- [AIM]: Take the material and output all of it exactly.

- [RECORDED DATA]:
╔══

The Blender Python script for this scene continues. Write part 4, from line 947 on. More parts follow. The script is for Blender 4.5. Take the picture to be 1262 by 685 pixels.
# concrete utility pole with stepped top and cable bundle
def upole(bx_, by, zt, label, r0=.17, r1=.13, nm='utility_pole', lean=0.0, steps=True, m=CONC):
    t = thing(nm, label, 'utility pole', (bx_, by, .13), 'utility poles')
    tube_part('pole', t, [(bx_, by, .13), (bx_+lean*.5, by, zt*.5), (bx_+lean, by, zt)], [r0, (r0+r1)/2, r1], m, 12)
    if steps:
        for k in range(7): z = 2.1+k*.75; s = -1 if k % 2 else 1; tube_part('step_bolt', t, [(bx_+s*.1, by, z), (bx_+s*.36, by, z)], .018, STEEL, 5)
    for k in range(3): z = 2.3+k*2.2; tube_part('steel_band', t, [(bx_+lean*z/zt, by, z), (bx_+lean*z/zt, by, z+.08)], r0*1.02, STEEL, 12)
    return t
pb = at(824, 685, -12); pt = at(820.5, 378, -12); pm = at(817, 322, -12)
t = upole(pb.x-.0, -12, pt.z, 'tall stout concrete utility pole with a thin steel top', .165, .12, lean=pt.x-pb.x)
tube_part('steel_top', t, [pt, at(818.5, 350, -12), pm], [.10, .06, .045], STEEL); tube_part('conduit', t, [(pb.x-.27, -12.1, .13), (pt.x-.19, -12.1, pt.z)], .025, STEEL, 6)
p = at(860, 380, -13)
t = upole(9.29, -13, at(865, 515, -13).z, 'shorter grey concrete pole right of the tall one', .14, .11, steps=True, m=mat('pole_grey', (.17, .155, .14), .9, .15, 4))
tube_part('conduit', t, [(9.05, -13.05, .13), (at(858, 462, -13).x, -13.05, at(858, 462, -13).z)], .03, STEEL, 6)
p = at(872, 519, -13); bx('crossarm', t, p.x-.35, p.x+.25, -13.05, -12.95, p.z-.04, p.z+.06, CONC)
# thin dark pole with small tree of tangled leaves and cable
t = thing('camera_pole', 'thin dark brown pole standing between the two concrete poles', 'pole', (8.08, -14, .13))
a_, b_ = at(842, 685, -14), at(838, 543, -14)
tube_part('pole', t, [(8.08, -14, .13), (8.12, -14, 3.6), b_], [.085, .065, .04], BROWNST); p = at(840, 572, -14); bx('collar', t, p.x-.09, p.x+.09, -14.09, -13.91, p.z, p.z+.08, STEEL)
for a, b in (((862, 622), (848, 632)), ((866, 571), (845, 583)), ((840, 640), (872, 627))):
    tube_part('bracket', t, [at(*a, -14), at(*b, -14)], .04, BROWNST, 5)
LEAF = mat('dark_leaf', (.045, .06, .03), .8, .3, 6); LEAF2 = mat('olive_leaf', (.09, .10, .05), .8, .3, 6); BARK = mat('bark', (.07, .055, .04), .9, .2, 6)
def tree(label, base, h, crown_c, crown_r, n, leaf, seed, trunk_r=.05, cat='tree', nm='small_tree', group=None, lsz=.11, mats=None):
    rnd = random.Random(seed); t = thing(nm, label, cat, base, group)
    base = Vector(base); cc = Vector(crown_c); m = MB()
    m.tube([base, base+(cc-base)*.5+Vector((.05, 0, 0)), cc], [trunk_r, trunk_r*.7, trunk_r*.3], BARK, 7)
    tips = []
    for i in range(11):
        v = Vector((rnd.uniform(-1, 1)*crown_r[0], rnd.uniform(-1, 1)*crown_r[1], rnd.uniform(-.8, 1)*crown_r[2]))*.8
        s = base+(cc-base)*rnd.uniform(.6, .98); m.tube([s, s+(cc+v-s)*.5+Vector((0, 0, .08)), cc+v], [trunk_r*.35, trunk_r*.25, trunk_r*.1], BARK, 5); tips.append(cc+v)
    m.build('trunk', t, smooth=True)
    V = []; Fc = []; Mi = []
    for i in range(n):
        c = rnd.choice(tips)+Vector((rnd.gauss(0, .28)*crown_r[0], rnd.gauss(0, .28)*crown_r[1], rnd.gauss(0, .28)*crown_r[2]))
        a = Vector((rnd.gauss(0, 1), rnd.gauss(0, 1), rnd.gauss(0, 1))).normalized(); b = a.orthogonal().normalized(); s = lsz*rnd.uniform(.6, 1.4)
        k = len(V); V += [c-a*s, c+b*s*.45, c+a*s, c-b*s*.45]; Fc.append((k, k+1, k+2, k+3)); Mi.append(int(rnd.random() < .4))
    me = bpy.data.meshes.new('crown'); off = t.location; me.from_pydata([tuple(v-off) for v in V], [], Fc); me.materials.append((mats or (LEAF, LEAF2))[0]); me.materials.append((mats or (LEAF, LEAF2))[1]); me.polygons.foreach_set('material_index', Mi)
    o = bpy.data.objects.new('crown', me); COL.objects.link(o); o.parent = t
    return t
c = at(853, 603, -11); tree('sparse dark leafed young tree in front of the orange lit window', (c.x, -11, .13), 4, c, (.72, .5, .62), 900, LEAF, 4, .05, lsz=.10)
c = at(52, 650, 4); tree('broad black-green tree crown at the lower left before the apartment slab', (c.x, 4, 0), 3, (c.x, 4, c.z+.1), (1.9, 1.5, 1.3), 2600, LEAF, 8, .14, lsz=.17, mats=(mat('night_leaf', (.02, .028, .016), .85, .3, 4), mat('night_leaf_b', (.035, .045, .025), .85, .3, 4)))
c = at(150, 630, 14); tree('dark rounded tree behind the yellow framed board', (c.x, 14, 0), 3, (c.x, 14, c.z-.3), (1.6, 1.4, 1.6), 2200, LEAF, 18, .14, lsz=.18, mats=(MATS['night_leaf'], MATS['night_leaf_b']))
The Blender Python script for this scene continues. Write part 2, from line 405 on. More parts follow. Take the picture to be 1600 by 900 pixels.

╚══

- [SOLUTION TO THE PROBLEM]:
The Blender Python script for this scene continues. Write part 4, from line 947 on. More parts follow. The script is for Blender 4.5. Take the picture to be 1262 by 685 pixels.
# concrete utility pole with stepped top and cable bundle
def upole(bx_, by, zt, label, r0=.17, r1=.13, nm='utility_pole', lean=0.0, steps=True, m=CONC):
    t = thing(nm, label, 'utility pole', (bx_, by, .13), 'utility poles')
    tube_part('pole', t, [(bx_, by, .13), (bx_+lean*.5, by, zt*.5), (bx_+lean, by, zt)], [r0, (r0+r1)/2, r1], m, 12)
    if steps:
        for k in range(7): z = 2.1+k*.75; s = -1 if k % 2 else 1; tube_part('step_bolt', t, [(bx_+s*.1, by, z), (bx_+s*.36, by, z)], .018, STEEL, 5)
    for k in range(3): z = 2.3+k*2.2; tube_part('steel_band', t, [(bx_+lean*z/zt, by, z), (bx_+lean*z/zt, by, z+.08)], r0*1.02, STEEL, 12)
    return t
pb = at(824, 685, -12); pt = at(820.5, 378, -12); pm = at(817, 322, -12)
t = upole(pb.x-.0, -12, pt.z, 'tall stout concrete utility pole with a thin steel top', .165, .12, lean=pt.x-pb.x)
tube_part('steel_top', t, [pt, at(818.5, 350, -12), pm], [.10, .06, .045], STEEL); tube_part('conduit', t, [(pb.x-.27, -12.1, .13), (pt.x-.19, -12.1, pt.z)], .025, STEEL, 6)
p = at(860, 380, -13)
t = upole(9.29, -13, at(865, 515, -13).z, 'shorter grey concrete pole right of the tall one', .14, .11, steps=True, m=mat('pole_grey', (.17, .155, .14), .9, .15, 4))
tube_part('conduit', t, [(9.05, -13.05, .13), (at(858, 462, -13).x, -13.05, at(858, 462, -13).z)], .03, STEEL, 6)
p = at(872, 519, -13); bx('crossarm', t, p.x-.35, p.x+.25, -13.05, -12.95, p.z-.04, p.z+.06, CONC)
# thin dark pole with small tree of tangled leaves and cable
t = thing('camera_pole', 'thin dark brown pole standing between the two concrete poles', 'pole', (8.08, -14, .13))
a_, b_ = at(842, 685, -14), at(838, 543, -14)
tube_part('pole', t, [(8.08, -14, .13), (8.12, -14, 3.6), b_], [.085, .065, .04], BROWNST); p = at(840, 572, -14); bx('collar', t, p.x-.09, p.x+.09, -14.09, -13.91, p.z, p.z+.08, STEEL)
for a, b in (((862, 622), (848, 632)), ((866, 571), (845, 583)), ((840, 640), (872, 627))):
    tube_part('bracket', t, [at(*a, -14), at(*b, -14)], .04, BROWNST, 5)
LEAF = mat('dark_leaf', (.045, .06, .03), .8, .3, 6); LEAF2 = mat('olive_leaf', (.09, .10, .05), .8, .3, 6); BARK = mat('bark', (.07, .055, .04), .9, .2, 6)
def tree(label, base, h, crown_c, crown_r, n, leaf, seed, trunk_r=.05, cat='tree', nm='small_tree', group=None, lsz=.11, mats=None):
    rnd = random.Random(seed); t = thing(nm, label, cat, base, group)
    base = Vector(base); cc = Vector(crown_c); m = MB()
    m.tube([base, base+(cc-base)*.5+Vector((.05, 0, 0)), cc], [trunk_r, trunk_r*.7, trunk_r*.3], BARK, 7)
    tips = []
    for i in range(11):
        v = Vector((rnd.uniform(-1, 1)*crown_r[0], rnd.uniform(-1, 1)*crown_r[1], rnd.uniform(-.8, 1)*crown_r[2]))*.8
        s = base+(cc-base)*rnd.uniform(.6, .98); m.tube([s, s+(cc+v-s)*.5+Vector((0, 0, .08)), cc+v], [trunk_r*.35, trunk_r*.25, trunk_r*.1], BARK, 5); tips.append(cc+v)
    m.build('trunk', t, smooth=True)
    V = []; Fc = []; Mi = []
    for i in range(n):
        c = rnd.choice(tips)+Vector((rnd.gauss(0, .28)*crown_r[0], rnd.gauss(0, .28)*crown_r[1], rnd.gauss(0, .28)*crown_r[2]))
        a = Vector((rnd.gauss(0, 1), rnd.gauss(0, 1), rnd.gauss(0, 1))).normalized(); b = a.orthogonal().normalized(); s = lsz*rnd.uniform(.6, 1.4)
        k = len(V); V += [c-a*s, c+b*s*.45, c+a*s, c-b*s*.45]; Fc.append((k, k+1, k+2, k+3)); Mi.append(int(rnd.random() < .4))
    me = bpy.data.meshes.new('crown'); off = t.location; me.from_pydata([tuple(v-off) for v in V], [], Fc); me.materials.append((mats or (LEAF, LEAF2))[0]); me.materials.append((mats or (LEAF, LEAF2))[1]); me.polygons.foreach_set('material_index', Mi)
    o = bpy.data.objects.new('crown', me); COL.objects.link(o); o.parent = t
    return t
c = at(853, 603, -11); tree('sparse dark leafed young tree in front of the orange lit window', (c.x, -11, .13), 4, c, (.72, .5, .62), 900, LEAF, 4, .05, lsz=.10)
c = at(52, 650, 4); tree('broad black-green tree crown at the lower left before the apartment slab', (c.x, 4, 0), 3, (c.x, 4, c.z+.1), (1.9, 1.5, 1.3), 2600, LEAF, 8, .14, lsz=.17, mats=(mat('night_leaf', (.02, .028, .016), .85, .3, 4), mat('night_leaf_b', (.035, .045, .025), .85, .3, 4)))
c = at(150, 630, 14); tree('dark rounded tree behind the yellow framed board', (c.x, 14, 0), 3, (c.x, 14, c.z-.3), (1.6, 1.4, 1.6), 2200, LEAF, 18, .14, lsz=.18, mats=(MATS['night_leaf'], MATS['night_leaf_b']))
The Blender Python script for this scene continues. Write part 2, from line 405 on. More parts follow. Take the picture to be 1600 by 900 pixels.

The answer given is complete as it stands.